Zdaniem prof. Cegielskiego na uprzedzenia wobec masonerii miał wpływ konflikt między Kościołem katolickim a wolnomularstwem.

– Miał on różne fazy – przypomina profesor. – Dwie jednak były decydujące: zjednoczenie Włoch i powstanie III Republiki Francuskiej. Zjednoczenie Włoch skończyło się likwidacją Państwa Kościelnego i oskarżeniem masonerii o tę, jak określano, największą zbrodnię w historii ludzkości. A w czasie III Republiki Francuskiej doszło do publicznej wymiany zdań między episkopatem francuskim i Wielkim Wschodem Francji w sprawie rozdziału państwa od Kościoła oraz laicyzacji edukacji. Wówczas angielska Loża Matka Świata cofnęła uznanie dla Wielkiego Wschodu Francji za zaangażowanie w politykę. Rana jednak pozostała. A warto przypomnieć, że choć masoneria jest ruchem świeckim, to odwołuje się do Biblii, Starego Testamentu. Szanujemy każdą religię, każde wyznanie pod warunkiem, że jest szczere.

Zwyczajni ludzie

Wolnomularstwo wciąż otacza aura tajemnicy. – A faktycznie tajemnica dotyczy jedynie rytuałów obowiązujących w danej loży – wyjaśnia prof. Cegielski. – Wolnomularstwo nie tworzyło tajnych struktur, wyjątki w ciągu 300 lat istnienia można policzyć na palcach jednej ręki. Główny to powołanie Loży Kopernik w czasach PRL w 1961 roku przez ośmiu przedwojennych wolnomularzy i przyjęcie w szeregi Jana Józefa Lipskiego. Ta loża działała tajnie przez 30 lat. Z akt IPN wiadomo dziś, że ustalono listę jej członków, ale nigdy nie udało się przeniknąć bezpiece w ich szeregi.

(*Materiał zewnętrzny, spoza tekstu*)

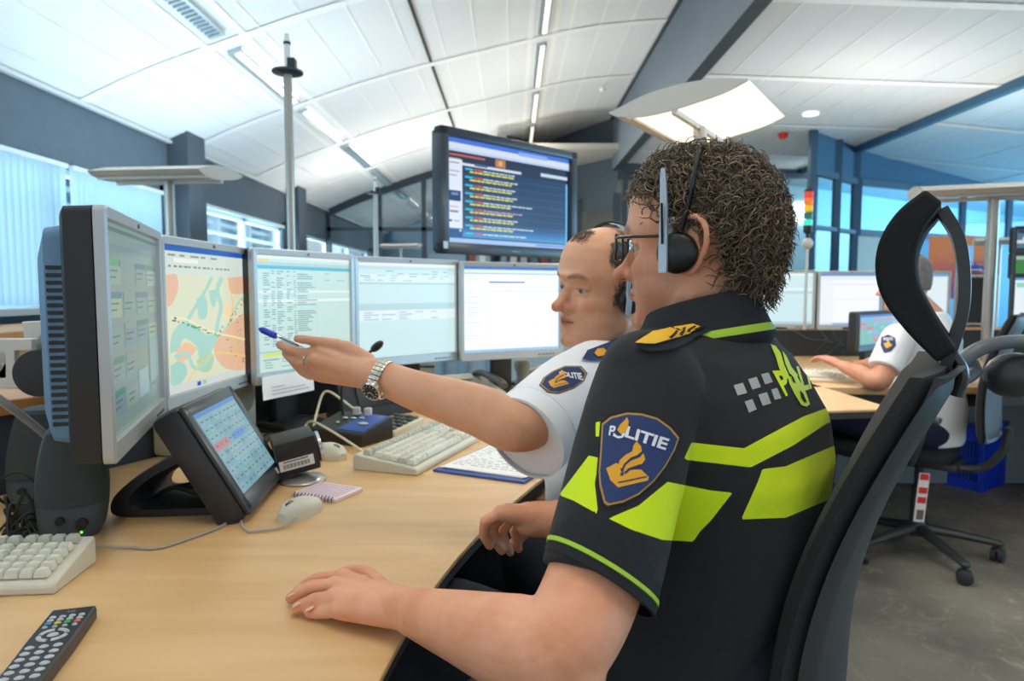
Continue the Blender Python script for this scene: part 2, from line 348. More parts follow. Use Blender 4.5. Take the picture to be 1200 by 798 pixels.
# small things on ceilings and walls
def ceil_dot(px, py, zf, r, m, nm, lab, cat, h=.05):
    z = zf; p = PZ(px, py, z); t = MB(); t.lathe([(r*.55, 0), (r, -h*.25), (r, -h*.6), (r*.5, -h)], (0, 0, 0)); o = t.build(nm, m); o.location = p; tag(o, lab, cat)
ceil_dot(918, 155, zr(3.3)-.02, .07, mat('alarm_red', '#c8251f', .3), 'smoke_alarm', 'small red alarm dome on the ceiling right of the big lamp', 'alarm', .1)
ceil_dot(903, 196, zr(3.5)-.1, .06, MC['alarm_red'], 'smoke_alarm', 'small red alarm dome just above the curly hair by the far wall', 'alarm', .08)
ceil_dot(706, 103, vz(1.0)-.03, .05, mat('detector_white', '#eceae4', .4), 'sprinkler', 'small white sprinkler head on the curved ceiling above the dark monitor screen', 'sprinkler', .06)
ceil_dot(950, 133, zr(3.9)-.01, .1, mat('downlight', '#eef6ff', .3, emit='#eef6ff', es=1.5), 'downlight', 'small round bright downlight on the right ceiling', 'downlight', .03)
t = MB(); t.box((0, 0, 0), (.26, .2, .16), bev=.02); o = t.build('wall_speaker', mat('detector_white2', '#e6e6e2', .4)); o.location = P(719, 182, 13.9)+Vector((0, -.1, 0)); tag(o, 'small white box speaker on the dark far wall beside the beam', 'speaker')

# ======================= LIGHT =======================
w = bpy.data.worlds.new('world'); SC.world = w; w.use_nodes = True; bg = w.node_tree.nodes['Background']; bg.inputs[0].default_value = (.80, .90, 1, 1); bg.inputs[1].default_value = .85
def area(name, loc, rot, sx, sy, power, col):
    l = bpy.data.lights.new(name, 'AREA'); l.shape = 'RECTANGLE'; l.size = sx; l.size_y = sy; l.energy = power; l.color = col
    o = bpy.data.objects.new(name, l); COL.objects.link(o); o.location = loc; o.rotation_euler = rot; return o
area('daylight_left', (-5.2, 4, 1.9), (0, -PI/2, 0), 2.2, 14, 950, (.70, .87, 1))
area('daylight_left_far', (-5.2, 13.5, 1.9), (0, -PI/2, 0), 2.2, 9, 750, (.70, .87, 1))
area('daylight_right', (12.5, 7, 1.7), (0, PI/2, 0), 2, 14, 800, (.35, .7, 1))
area('corner_fill', (8.2, 12.9, 2.75), (PI/2, 0, .3), 5, .4, 130, (.72, .9, 1))  # added fill, out of sight, brightening the pale surface behind the corner panes
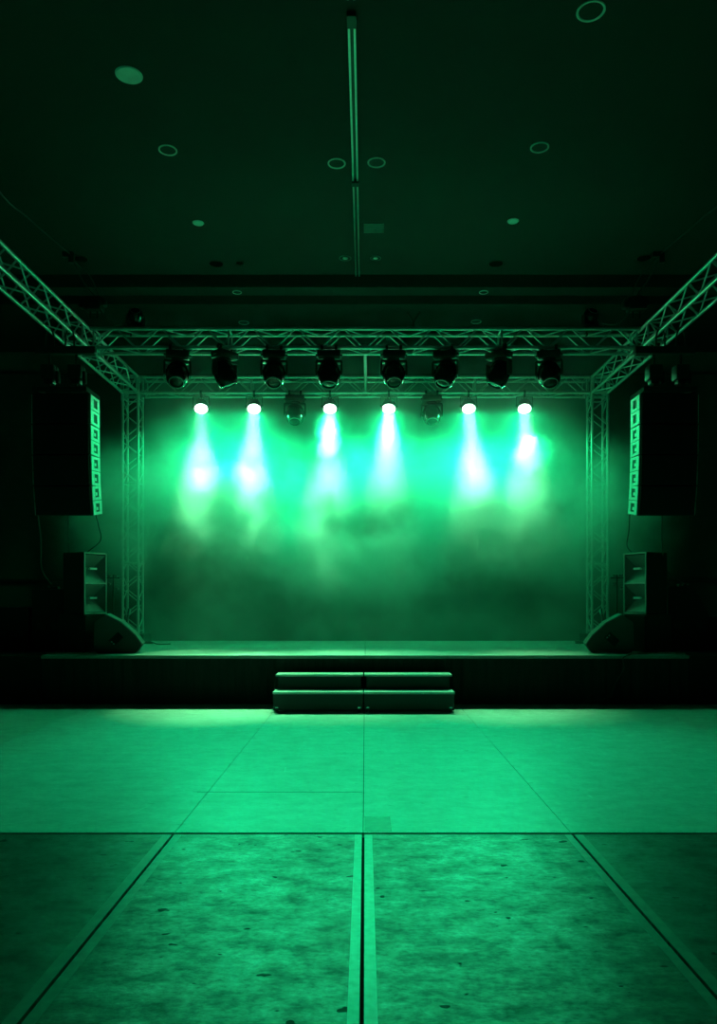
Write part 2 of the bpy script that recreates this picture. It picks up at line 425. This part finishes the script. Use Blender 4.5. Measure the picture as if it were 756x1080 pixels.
# ------------------------------------------------------------------ lamps
def light(name, kind, parent, loc, rot, power, color, **kw):
    ld = bpy.data.lights.new(name, kind); ld.energy = power; ld.color = color
    for k, v in kw.items(): setattr(ld, k, v)
    o = bpy.data.objects.new(name, ld); COL.objects.link(o); o.parent = parent; o.location = loc; o.rotation_euler = rot
    return o
def clamp_mesh(bm, z=0, w=.018):
    # half coupler hooked round the chord
    lathe(bm, [(.028,-w),(.040,-w),(.040,w),(.028,w)], 18, Matrix.Translation((0,0,z+.0)) @ Matrix.Rotation(PI/2,4,'Y'), closed=True)
    box(bm, -w, w, -.018, .018, z-.075, z-.03, .004)
def make_par(label, loc, tilt, pan, roll):
    """hangs from chord at local origin; lens faces down-forward"""
    t = thing('par_lamp', label, 'stage light', loc, 0, 'lit lamps under the back truss')
    bm = BM(); clamp_mesh(bm); mesh('clamp', bm, 'black', t, True)
    bm = BM()
    box(bm, -.14, .14, -.016, .016, -.085, -.075, .002)
    for s in (-1,1): box(bm, s*.14-.004, s*.14+.004, -.018, .018, -.25, -.075, .002)
    mesh('yoke', bm, 'black', t)
    bm = BM()
    lathe(bm, [(.05,.10),(.085,.095),(.10,.07),(.122,.03),(.128,-.02),(.128,-.075),(.120,-.078),(.116,-.062)], 32)
    for k in range(10):
        a = k/10*PI*2; tube(bm, (.075*math.cos(a),.075*math.sin(a),.10), (.075*math.cos(a),.075*math.sin(a),.125), .008, 6)
    for s in (-1,1): tube(bm, (s*.12,0,0),(s*.155,0,0), .018, 12)
    hs = mesh('housing', bm, 'black', t, True, loc=(0,0,-.235), rot=(tilt, pan, 0))
    bm = BM()
    spots = [(0,0)] + [(.042*math.cos(k*PI/3), .042*math.sin(k*PI/3)) for k in range(6)] + [(.086*math.cos(k*PI/6+.2), .086*math.sin(k*PI/6+.2)) for k in range(12)]
    for x, y in spots:
        lathe(bm, [(.021,-.058),(.021,-.067),(.014,-.073),(.004,-.076)], 12, Matrix.Translation((x,y,0)))
    lathe(bm, [(.108,-.055),(.108,-.064)], 28)
    mesh('led_face', bm, 'lens', hs, True)
    return t, hs
def add_lights(hs, inward):
    light('beam', 'AREA', hs, (0,0,-.085), (0,0,0), BEAM_POWER, BEAM_COLOR, shape='DISK', size=.20, spread=math.radians(25))
    light('wash', 'SPOT', hs, (0,0,-.09), (0,0,0), WASH_POWER, WASH_COLOR, spot_size=math.radians(135), spot_blend=.5, shadow_soft_size=.10)
    light('flood', 'SPOT', hs, (0,0,-.088), (-.17,inward,0), FLOOD_POWER, FLOOD_COLOR, spot_size=math.radians(62), spot_blend=1.0, shadow_soft_size=.10)
    light('glow', 'SPOT', hs, (0,0,-.10), (-hs.rotation_euler.x,0,0), HALO_POWER, WASH_COLOR, spot_size=math.radians(165), spot_blend=.35, shadow_soft_size=.06)
side = ['far left','second from the left','third from the left','third from the right','second from the right','far right']
for i, (px, pan) in enumerate(((212,-.14),(268,-.05),(348,-.01),(410,.04),(494,.02),(553,.10))):
    X = (px-385)/60.6
    t, hs = make_par('lit lamp under the back truss, %s of the six' % side[i], (X, 13.4, ZB), -.57, pan, 0)
    add_lights(hs, .09*X)

def make_head(label, loc, tilt, roll, rotz, group, up=False):
    t = thing('moving_head_light', label, 'stage light', loc, rotz, group)
    if up: t.rotation_euler = (PI, 0, rotz)
    bm = BM()
    clamp_mesh(bm); cl = mesh('clamp', bm, 'black', t, True, loc=(-.10,0,0)); inst(cl, t, (.10,0,0))
    bm = BM(); box(bm, -.165, .165, -.12, .12, -.165, -.062, .02)
    box(bm, -.19, -.165, -.03,.03,-.13,-.10,.004); box(bm, .165, .19, -.03,.03,-.13,-.10,.004)
    mesh('base', bm, 'black', t, True)
    bm = BM()
    lathe(bm, [(.09,-.19),(.09,-.163)], 24)
    box(bm, -.185, .185, -.06, .06, -.225, -.188, .012)
    for s in (-1,1): prism(bm, [(s*.165,-.20),(s*.19,-.20),(s*.195,-.36),(s*.185,-.42),(s*.172,-.42),(s*.165,-.36)], -.055, .055, .006)
    mesh('yoke', bm, 'black', t, True)
    bm = BM()
    lathe(bm, [(.03,.19),(.085,.182),(.122,.15),(.146,.08),(.156,.0),(.155,-.07),(.142,-.13),(.118,-.172),(.098,-.178),(.095,-.15)], 32)
    for k in range(7): lathe(bm, [(.11,.035+k*.014),(.158-.0045*k,.035+k*.014),(.158-.0045*k,.041+k*.014),(.11,.041+k*.014)], 28, closed=True)
    for s in (-1,1): tube(bm, (s*.12,0,0),(s*.165,0,0), .045, 16)
    hd = mesh('head', bm, 'gloss', t, True, loc=(0,0,-.375), rot=(tilt, roll, 0))
    bm = BM(); lathe(bm, [(.094,-.155),(.090,-.165),(.05,-.176),(.01,-.180)], 28); mesh('lens', bm, 'gloss', hd, True)
    bm = BM(); lathe(bm, [(.098,-.172),(.108,-.168),(.108,-.180),(.098,-.184)], 28, closed=True); mesh('bezel', bm, 'alu_dull', hd, True)
    return t
labs = ['far left of the eight','second of the eight from the left','third of the eight from the left','just left of the centre rail','just right of the centre rail','third of the eight from the right','second of the eight from the right','far right of the eight']
for i, (px, tl, rl, rz) in enumerate(((187,-.55,.1,.25),(237,-.2,-.35,.9),(289,-.5,.05,.1),(347,-.25,.0,.0),(415,-.5,.0,.05),(470,-.35,.2,-.35),(526,-.25,.3,-.8),(579,-.45,-.15,-.3))):
    X = (px-385)*11.0/812
    make_head('dark unlit moving light under the front truss, ' + labs[i], (X, 11.0, ZB), tl, rl, rz, 'unlit moving lights under the front truss')
for px, nm in ((311,'left'),(455,'right')):
    make_head('dark unlit moving light between lit lamps under the back truss, %s one' % nm, ((px-385)/60.6, 13.4, ZB), -.5, 0, .05, 'unlit moving lights under the back truss')
for px, nm in ((143,'left'),(622,'right')):
    make_head('dark lamp standing upright on top of the front truss near its %s end' % nm, ((px-385)*11.27/812, 11.27, ZB+SQ), .9 , .2, .4, 'lamps on top of the front truss', up=True).scale = (.68,.68,.68)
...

Tadeusz Cegielski jest jednym z najstarszych stażem wolnomularzy w Polsce. Najwyższy, 33. stopień wtajemniczenia w Rycie Szkockim osiągnął w 1993 roku. – Kandydatów nam nie brakuje 
– ujawnia. – Jednak wielu się nie nadaje. Chcą na przykład przystąpić do nas i tacy, którzy sądzą, że pomoże im to w karierze. Potem są rozczarowani, bo polityków i ludzi biznesu wśród nas nie ma. Są zwyczajni ludzie – tyle że z dobrymi chęciami.